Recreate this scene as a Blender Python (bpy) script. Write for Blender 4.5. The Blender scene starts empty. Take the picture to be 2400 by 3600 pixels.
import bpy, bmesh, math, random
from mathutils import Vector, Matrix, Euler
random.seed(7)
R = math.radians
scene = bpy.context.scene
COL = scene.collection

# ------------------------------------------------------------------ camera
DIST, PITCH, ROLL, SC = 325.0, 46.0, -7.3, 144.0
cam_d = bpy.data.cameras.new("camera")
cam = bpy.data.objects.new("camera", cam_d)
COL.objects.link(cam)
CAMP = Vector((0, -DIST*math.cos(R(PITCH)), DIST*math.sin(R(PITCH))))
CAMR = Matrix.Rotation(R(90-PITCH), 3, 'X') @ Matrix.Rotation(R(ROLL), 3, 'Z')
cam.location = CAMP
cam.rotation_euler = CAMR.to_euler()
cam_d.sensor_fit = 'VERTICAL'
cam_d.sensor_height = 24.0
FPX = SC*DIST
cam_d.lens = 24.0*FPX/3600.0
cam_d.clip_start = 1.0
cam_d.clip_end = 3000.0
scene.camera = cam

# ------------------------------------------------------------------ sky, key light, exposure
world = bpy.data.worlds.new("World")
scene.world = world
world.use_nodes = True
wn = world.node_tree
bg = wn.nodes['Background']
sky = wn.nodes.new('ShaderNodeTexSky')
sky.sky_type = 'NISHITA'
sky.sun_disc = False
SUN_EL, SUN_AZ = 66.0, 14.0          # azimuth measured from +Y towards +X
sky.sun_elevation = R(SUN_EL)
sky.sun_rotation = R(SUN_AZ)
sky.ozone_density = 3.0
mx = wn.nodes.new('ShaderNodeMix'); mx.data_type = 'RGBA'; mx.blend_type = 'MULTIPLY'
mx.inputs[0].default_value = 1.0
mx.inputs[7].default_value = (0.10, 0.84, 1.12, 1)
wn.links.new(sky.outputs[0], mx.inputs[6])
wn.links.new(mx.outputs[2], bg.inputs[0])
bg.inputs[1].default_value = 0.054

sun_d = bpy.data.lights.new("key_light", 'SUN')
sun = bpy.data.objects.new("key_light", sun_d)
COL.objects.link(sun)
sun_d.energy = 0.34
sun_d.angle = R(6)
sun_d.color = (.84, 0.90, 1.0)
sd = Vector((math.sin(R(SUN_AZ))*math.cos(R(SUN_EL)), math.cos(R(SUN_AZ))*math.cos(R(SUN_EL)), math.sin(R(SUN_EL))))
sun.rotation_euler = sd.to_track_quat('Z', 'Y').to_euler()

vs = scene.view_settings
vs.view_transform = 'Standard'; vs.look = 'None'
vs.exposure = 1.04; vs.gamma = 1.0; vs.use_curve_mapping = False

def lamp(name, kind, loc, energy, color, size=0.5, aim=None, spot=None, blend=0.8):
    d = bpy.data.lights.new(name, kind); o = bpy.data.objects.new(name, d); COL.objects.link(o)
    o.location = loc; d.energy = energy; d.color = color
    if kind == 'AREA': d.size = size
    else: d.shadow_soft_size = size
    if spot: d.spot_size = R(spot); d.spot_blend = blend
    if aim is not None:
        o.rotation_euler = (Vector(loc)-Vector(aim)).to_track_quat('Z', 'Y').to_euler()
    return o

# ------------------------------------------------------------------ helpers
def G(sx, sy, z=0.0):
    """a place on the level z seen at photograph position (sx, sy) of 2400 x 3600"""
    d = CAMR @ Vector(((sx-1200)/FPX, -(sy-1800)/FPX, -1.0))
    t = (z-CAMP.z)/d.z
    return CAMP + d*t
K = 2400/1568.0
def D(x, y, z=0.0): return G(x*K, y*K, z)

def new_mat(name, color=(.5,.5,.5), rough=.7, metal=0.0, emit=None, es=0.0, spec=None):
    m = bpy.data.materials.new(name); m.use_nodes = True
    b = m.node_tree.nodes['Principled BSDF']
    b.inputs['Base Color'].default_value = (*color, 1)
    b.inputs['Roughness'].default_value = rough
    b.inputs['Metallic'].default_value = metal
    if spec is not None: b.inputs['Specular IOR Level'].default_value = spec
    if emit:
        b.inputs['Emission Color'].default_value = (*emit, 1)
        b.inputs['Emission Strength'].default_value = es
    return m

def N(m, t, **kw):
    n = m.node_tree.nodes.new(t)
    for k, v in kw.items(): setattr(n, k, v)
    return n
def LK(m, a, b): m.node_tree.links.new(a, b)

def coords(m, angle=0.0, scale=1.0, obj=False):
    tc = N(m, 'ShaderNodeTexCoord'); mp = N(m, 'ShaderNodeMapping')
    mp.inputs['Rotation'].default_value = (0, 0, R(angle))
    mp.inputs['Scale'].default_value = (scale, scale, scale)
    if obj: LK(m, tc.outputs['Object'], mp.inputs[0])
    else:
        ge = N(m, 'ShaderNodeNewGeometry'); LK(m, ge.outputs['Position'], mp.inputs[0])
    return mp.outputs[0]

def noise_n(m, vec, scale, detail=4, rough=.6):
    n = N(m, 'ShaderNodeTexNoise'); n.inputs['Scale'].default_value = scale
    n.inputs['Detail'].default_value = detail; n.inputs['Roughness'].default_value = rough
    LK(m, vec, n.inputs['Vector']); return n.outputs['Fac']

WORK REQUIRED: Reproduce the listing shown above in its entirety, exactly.

TASK SOLUTION:
Recreate this scene as a Blender Python (bpy) script. Write for Blender 4.5. The Blender scene starts empty. Take the picture to be 2400 by 3600 pixels.
import bpy, bmesh, math, random
from mathutils import Vector, Matrix, Euler
random.seed(7)
R = math.radians
scene = bpy.context.scene
COL = scene.collection

# ------------------------------------------------------------------ camera
DIST, PITCH, ROLL, SC = 325.0, 46.0, -7.3, 144.0
cam_d = bpy.data.cameras.new("camera")
cam = bpy.data.objects.new("camera", cam_d)
COL.objects.link(cam)
CAMP = Vector((0, -DIST*math.cos(R(PITCH)), DIST*math.sin(R(PITCH))))
CAMR = Matrix.Rotation(R(90-PITCH), 3, 'X') @ Matrix.Rotation(R(ROLL), 3, 'Z')
cam.location = CAMP
cam.rotation_euler = CAMR.to_euler()
cam_d.sensor_fit = 'VERTICAL'
cam_d.sensor_height = 24.0
FPX = SC*DIST
cam_d.lens = 24.0*FPX/3600.0
cam_d.clip_start = 1.0
cam_d.clip_end = 3000.0
scene.camera = cam

# ------------------------------------------------------------------ sky, key light, exposure
world = bpy.data.worlds.new("World")
scene.world = world
world.use_nodes = True
wn = world.node_tree
bg = wn.nodes['Background']
sky = wn.nodes.new('ShaderNodeTexSky')
sky.sky_type = 'NISHITA'
sky.sun_disc = False
SUN_EL, SUN_AZ = 66.0, 14.0          # azimuth measured from +Y towards +X
sky.sun_elevation = R(SUN_EL)
sky.sun_rotation = R(SUN_AZ)
sky.ozone_density = 3.0
mx = wn.nodes.new('ShaderNodeMix'); mx.data_type = 'RGBA'; mx.blend_type = 'MULTIPLY'
mx.inputs[0].default_value = 1.0
mx.inputs[7].default_value = (0.10, 0.84, 1.12, 1)
wn.links.new(sky.outputs[0], mx.inputs[6])
wn.links.new(mx.outputs[2], bg.inputs[0])
bg.inputs[1].default_value = 0.054

sun_d = bpy.data.lights.new("key_light", 'SUN')
sun = bpy.data.objects.new("key_light", sun_d)
COL.objects.link(sun)
sun_d.energy = 0.34
sun_d.angle = R(6)
sun_d.color = (.84, 0.90, 1.0)
sd = Vector((math.sin(R(SUN_AZ))*math.cos(R(SUN_EL)), math.cos(R(SUN_AZ))*math.cos(R(SUN_EL)), math.sin(R(SUN_EL))))
sun.rotation_euler = sd.to_track_quat('Z', 'Y').to_euler()

vs = scene.view_settings
vs.view_transform = 'Standard'; vs.look = 'None'
vs.exposure = 1.04; vs.gamma = 1.0; vs.use_curve_mapping = False

def lamp(name, kind, loc, energy, color, size=0.5, aim=None, spot=None, blend=0.8):
    d = bpy.data.lights.new(name, kind); o = bpy.data.objects.new(name, d); COL.objects.link(o)
    o.location = loc; d.energy = energy; d.color = color
    if kind == 'AREA': d.size = size
    else: d.shadow_soft_size = size
    if spot: d.spot_size = R(spot); d.spot_blend = blend
    if aim is not None:
        o.rotation_euler = (Vector(loc)-Vector(aim)).to_track_quat('Z', 'Y').to_euler()
    return o

# ------------------------------------------------------------------ helpers
def G(sx, sy, z=0.0):
    """a place on the level z seen at photograph position (sx, sy) of 2400 x 3600"""
    d = CAMR @ Vector(((sx-1200)/FPX, -(sy-1800)/FPX, -1.0))
    t = (z-CAMP.z)/d.z
    return CAMP + d*t
K = 2400/1568.0
def D(x, y, z=0.0): return G(x*K, y*K, z)

def new_mat(name, color=(.5,.5,.5), rough=.7, metal=0.0, emit=None, es=0.0, spec=None):
    m = bpy.data.materials.new(name); m.use_nodes = True
    b = m.node_tree.nodes['Principled BSDF']
    b.inputs['Base Color'].default_value = (*color, 1)
    b.inputs['Roughness'].default_value = rough
    b.inputs['Metallic'].default_value = metal
    if spec is not None: b.inputs['Specular IOR Level'].default_value = spec
    if emit:
        b.inputs['Emission Color'].default_value = (*emit, 1)
        b.inputs['Emission Strength'].default_value = es
    return m

def N(m, t, **kw):
    n = m.node_tree.nodes.new(t)
    for k, v in kw.items(): setattr(n, k, v)
    return n
def LK(m, a, b): m.node_tree.links.new(a, b)

def coords(m, angle=0.0, scale=1.0, obj=False):
    tc = N(m, 'ShaderNodeTexCoord'); mp = N(m, 'ShaderNodeMapping')
    mp.inputs['Rotation'].default_value = (0, 0, R(angle))
    mp.inputs['Scale'].default_value = (scale, scale, scale)
    if obj: LK(m, tc.outputs['Object'], mp.inputs[0])
    else:
        ge = N(m, 'ShaderNodeNewGeometry'); LK(m, ge.outputs['Position'], mp.inputs[0])
    return mp.outputs[0]

def noise_n(m, vec, scale, detail=4, rough=.6):
    n = N(m, 'ShaderNodeTexNoise'); n.inputs['Scale'].default_value = scale
    n.inputs['Detail'].default_value = detail; n.inputs['Roughness'].default_value = rough
    LK(m, vec, n.inputs['Vector']); return n.outputs['Fac']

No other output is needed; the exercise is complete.